Tattoo Master 20

Tattoo Master 20
£10.00

This is a trade publication and so this must be a studio where you are working.

Towards the end of 2010, I wrote a piece I was hoping to get into a tattoo magazine. I can’t even remember what it was about but it read like something out of one of those late night education shows on telly. You know the ones, where you die of boredom before you learn anything? Of course, I didn’t know this at the time… I thought it was brilliant. With great pride, I presented the finished article to my wife, Faye, who read it through once and then let me know how shit it actually was. In a rage that only creative people seem to get when other people critique their work, I wrote another one which I sent off to Skin Deep – it got accepted and so began my new path writing for the magazine.

Faye was right and I learnt a couple of lessons. The first is that it is hard to look at your work objectively when you are so close to it… which leads onto the second lesson, there is nothing better than having someone you trust to look over your shoulder making sure you aren’t cocking up. These lessons must have done me well as here we are, three years later, and I am steering a very big truck while trying to read the owner’s manual… kinda scary, but a hell of a lot of fun!

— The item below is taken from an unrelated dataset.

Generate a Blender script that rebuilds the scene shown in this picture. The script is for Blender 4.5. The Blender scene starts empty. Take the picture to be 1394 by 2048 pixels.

Swiftly onto this issue and we have as our guest editor, the amazing and charming, Sean Vasquez. I first met Sean at Tattoo Jam in 2011, where I was immediately struck by his passion and love of tattooing. I also happened to meet Sean’s wife, Leticia, and soon realised we shared a common interest in the anthropological and sociological roles of tattooing. From then on, I knew I wanted to work with them on something. But time rolled on as it does and besides chatting, nothing came about. So when I was handed the reins of Tattoo Master, I contacted Leticia straight away and asked if she would write a column for the magazine. As Leticia and I discussed the column, I discovered more and more about their life in the tattoo world and the more I learnt, the more I wanted Sean to be guest editor. I approached Sean, he accepted, and we were on.

It’s these times that I feel the universe is giving me a little push; when everything seems to move effortlessly towards the final goal. Sean calls it, the flow. Whatever it is, thankfully, on my first issue as editor, we had it. Not only was it effortless working with Sean, it was a pleasure to see what it really means to be a tattooer, to have a deep love for your craft, with a solid ethos underneath it. The only regret I had was that we could have filled so many more pages with Sean’s life.

So, here we are ladies and gentlemen, issue 20 and Mr Sean Vasquez.